**Goal of the exercise:** Pick out every line with the word "were" and copy it.

**Input rows:**
** START **

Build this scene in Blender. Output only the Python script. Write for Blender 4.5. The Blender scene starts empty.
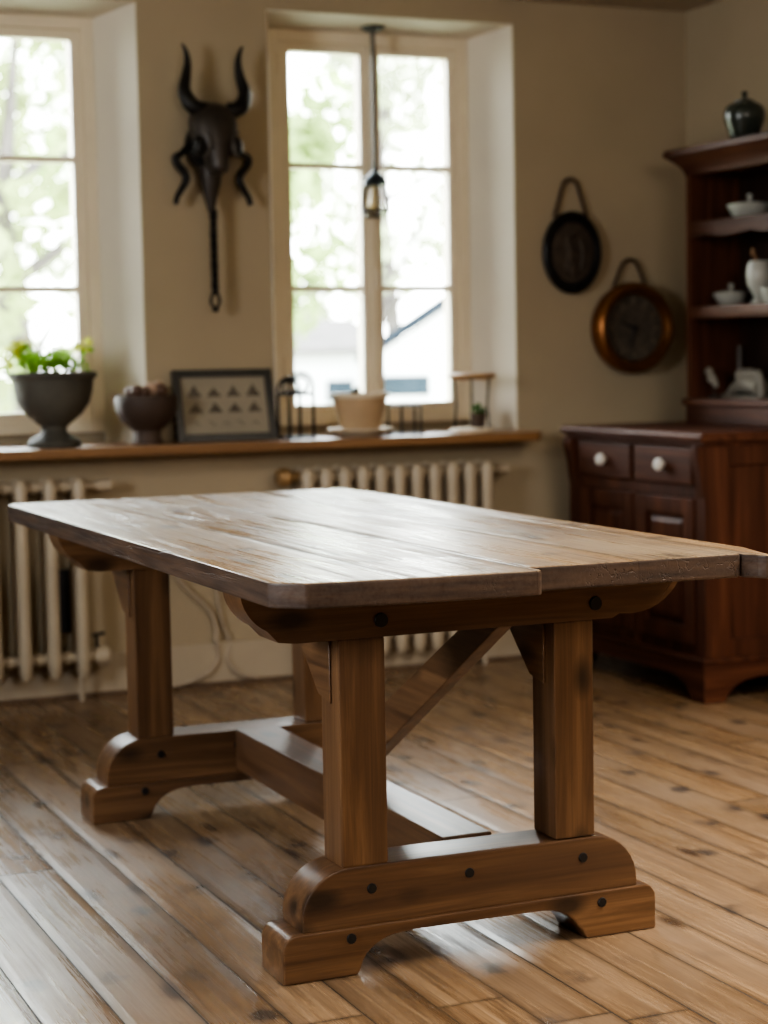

** END **
** START **

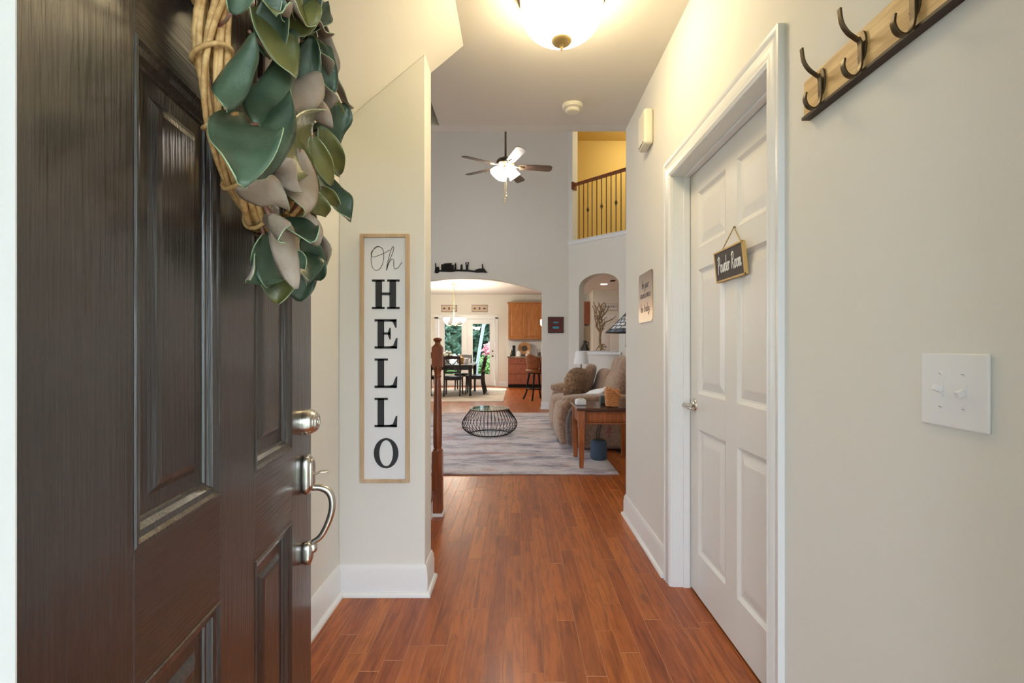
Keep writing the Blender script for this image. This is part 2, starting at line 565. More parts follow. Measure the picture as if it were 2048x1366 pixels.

** END **
** START **

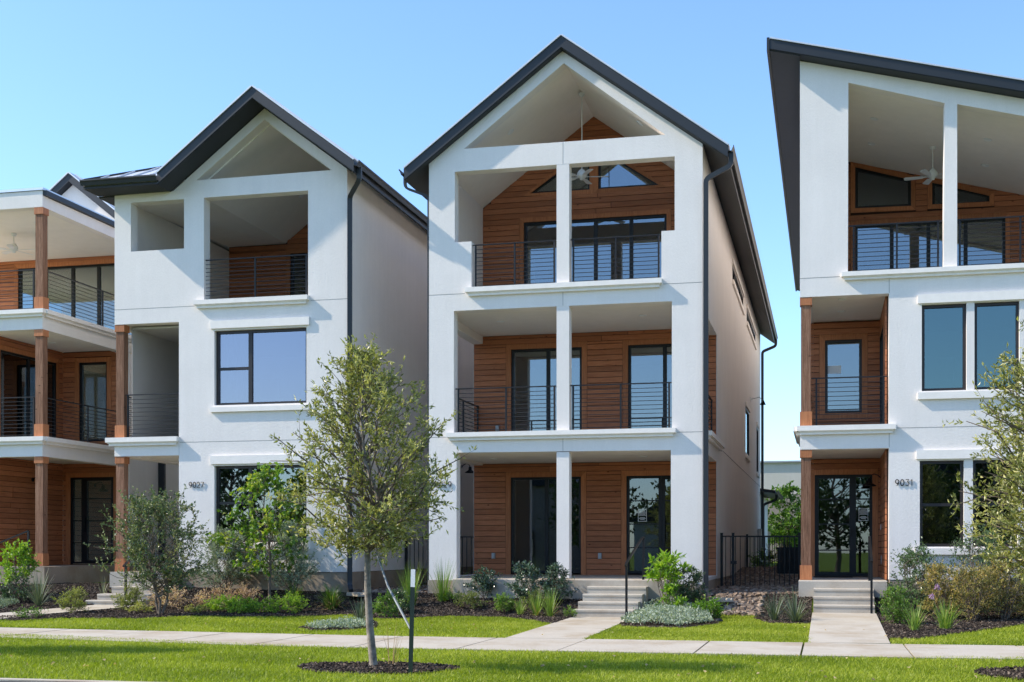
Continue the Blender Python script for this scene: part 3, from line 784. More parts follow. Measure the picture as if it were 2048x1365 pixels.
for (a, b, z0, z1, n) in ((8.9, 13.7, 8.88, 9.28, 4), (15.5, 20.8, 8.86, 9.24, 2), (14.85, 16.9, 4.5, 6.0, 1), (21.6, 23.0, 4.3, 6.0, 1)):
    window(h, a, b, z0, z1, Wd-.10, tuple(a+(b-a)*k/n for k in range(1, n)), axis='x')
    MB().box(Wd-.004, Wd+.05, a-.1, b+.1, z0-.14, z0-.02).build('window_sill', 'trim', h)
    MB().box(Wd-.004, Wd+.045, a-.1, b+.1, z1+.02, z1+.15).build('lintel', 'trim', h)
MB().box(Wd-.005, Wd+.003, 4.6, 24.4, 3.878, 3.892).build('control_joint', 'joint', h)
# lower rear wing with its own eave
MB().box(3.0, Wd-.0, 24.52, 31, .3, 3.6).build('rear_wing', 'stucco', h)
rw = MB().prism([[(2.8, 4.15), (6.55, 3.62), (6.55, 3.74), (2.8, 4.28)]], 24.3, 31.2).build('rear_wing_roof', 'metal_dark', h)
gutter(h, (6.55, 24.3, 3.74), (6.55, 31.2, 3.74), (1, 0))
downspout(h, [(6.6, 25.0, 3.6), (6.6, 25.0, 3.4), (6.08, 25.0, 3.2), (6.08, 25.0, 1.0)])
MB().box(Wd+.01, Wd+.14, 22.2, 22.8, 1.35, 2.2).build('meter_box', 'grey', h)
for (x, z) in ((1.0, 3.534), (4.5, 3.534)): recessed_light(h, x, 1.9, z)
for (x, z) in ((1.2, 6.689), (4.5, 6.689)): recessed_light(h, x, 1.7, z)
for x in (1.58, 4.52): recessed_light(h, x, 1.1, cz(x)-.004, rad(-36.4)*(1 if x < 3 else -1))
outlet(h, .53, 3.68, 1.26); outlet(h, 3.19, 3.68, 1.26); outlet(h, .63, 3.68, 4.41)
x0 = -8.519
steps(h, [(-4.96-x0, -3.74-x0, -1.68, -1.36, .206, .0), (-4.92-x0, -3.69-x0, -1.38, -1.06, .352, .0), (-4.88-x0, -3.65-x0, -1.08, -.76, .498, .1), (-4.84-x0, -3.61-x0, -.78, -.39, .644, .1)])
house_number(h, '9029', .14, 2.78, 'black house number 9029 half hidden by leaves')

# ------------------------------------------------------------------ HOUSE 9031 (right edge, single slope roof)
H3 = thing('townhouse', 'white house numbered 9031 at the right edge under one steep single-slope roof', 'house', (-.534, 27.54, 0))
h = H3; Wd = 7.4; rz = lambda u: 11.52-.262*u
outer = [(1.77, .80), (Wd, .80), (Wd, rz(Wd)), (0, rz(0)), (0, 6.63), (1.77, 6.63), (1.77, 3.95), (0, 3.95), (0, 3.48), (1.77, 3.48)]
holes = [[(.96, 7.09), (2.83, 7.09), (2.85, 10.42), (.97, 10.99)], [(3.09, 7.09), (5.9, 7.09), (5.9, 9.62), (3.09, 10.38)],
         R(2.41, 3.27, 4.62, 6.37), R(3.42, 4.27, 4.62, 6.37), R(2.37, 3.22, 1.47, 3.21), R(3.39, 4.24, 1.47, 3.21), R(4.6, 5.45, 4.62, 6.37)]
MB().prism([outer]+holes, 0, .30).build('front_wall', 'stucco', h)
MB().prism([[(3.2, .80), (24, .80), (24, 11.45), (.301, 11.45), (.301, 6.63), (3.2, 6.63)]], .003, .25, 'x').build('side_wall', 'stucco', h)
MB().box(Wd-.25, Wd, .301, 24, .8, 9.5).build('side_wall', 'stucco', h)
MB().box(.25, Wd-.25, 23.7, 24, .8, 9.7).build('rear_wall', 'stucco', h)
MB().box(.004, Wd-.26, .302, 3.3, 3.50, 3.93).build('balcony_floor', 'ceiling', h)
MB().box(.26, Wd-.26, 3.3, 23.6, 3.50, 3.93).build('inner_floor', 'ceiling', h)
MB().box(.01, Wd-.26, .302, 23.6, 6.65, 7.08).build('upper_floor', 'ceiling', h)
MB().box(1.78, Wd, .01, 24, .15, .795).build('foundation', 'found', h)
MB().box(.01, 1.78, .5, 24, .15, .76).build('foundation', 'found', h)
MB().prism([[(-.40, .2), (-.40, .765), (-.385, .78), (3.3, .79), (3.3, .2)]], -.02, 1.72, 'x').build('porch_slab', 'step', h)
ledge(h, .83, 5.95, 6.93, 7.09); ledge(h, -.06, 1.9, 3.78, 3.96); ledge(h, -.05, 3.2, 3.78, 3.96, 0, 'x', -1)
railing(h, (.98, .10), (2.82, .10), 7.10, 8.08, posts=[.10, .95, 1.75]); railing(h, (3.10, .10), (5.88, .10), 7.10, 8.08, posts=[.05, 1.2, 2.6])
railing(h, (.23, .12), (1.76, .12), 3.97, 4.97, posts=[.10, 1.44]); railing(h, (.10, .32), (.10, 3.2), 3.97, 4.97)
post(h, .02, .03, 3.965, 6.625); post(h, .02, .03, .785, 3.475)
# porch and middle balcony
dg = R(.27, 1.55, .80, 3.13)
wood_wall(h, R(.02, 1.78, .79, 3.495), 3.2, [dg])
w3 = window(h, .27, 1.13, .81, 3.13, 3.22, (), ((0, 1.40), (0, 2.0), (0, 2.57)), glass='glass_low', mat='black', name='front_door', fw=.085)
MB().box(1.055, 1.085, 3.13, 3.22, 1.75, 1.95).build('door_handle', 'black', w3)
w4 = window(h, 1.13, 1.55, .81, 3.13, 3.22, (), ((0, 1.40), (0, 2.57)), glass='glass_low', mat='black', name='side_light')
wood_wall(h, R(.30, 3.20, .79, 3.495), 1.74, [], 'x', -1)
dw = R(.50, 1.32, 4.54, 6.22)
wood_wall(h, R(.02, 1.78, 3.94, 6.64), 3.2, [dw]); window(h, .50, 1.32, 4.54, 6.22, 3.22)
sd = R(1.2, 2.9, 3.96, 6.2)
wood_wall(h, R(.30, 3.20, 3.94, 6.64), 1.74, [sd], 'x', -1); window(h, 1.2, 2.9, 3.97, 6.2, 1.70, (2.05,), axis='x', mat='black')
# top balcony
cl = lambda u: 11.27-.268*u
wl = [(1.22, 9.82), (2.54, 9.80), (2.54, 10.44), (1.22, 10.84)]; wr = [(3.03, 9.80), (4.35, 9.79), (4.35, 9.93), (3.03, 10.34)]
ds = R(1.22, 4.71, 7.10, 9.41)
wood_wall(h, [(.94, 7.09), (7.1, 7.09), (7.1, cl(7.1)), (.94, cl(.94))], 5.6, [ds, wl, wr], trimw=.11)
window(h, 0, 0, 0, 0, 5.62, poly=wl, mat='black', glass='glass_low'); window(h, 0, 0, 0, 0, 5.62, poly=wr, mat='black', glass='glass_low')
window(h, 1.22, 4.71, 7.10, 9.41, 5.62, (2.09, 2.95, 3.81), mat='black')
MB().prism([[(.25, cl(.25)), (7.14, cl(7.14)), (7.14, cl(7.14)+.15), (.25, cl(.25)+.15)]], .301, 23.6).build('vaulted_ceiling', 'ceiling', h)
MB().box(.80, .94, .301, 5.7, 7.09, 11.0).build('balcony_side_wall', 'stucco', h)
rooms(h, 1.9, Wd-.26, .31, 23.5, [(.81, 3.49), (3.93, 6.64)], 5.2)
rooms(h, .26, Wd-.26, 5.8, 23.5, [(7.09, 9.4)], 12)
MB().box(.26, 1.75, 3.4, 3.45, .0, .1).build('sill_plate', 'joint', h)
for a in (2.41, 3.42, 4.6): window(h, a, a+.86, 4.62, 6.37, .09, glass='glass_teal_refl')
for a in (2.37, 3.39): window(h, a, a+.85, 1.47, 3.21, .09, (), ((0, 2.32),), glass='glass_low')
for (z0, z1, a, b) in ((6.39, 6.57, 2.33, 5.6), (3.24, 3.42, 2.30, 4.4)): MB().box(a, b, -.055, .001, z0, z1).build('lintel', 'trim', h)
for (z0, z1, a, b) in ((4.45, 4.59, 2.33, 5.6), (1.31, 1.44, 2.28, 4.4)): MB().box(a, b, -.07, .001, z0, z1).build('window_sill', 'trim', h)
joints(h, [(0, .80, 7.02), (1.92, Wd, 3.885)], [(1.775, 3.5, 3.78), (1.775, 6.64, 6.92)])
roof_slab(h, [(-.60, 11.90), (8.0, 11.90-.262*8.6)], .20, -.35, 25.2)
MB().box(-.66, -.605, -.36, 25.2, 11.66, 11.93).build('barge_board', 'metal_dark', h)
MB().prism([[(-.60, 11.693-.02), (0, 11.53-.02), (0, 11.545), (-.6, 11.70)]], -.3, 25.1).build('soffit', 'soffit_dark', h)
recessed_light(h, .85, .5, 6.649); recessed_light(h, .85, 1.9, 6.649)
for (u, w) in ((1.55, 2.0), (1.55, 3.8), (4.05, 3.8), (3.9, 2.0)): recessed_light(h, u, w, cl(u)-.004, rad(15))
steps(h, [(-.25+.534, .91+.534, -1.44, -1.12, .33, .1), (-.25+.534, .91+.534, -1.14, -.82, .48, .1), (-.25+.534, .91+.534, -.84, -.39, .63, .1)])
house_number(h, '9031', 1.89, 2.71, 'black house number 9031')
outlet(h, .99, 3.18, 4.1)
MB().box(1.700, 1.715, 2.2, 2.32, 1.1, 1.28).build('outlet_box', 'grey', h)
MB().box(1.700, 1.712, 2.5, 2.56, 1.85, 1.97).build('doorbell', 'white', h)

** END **

**Task response:**
Keep writing the Blender script for this image. This is part 2, starting at line 565. More parts follow. Measure the picture as if it were 2048x1366 pixels.
Continue the Blender Python script for this scene: part 3, from line 784. More parts follow. Measure the picture as if it were 2048x1365 pixels.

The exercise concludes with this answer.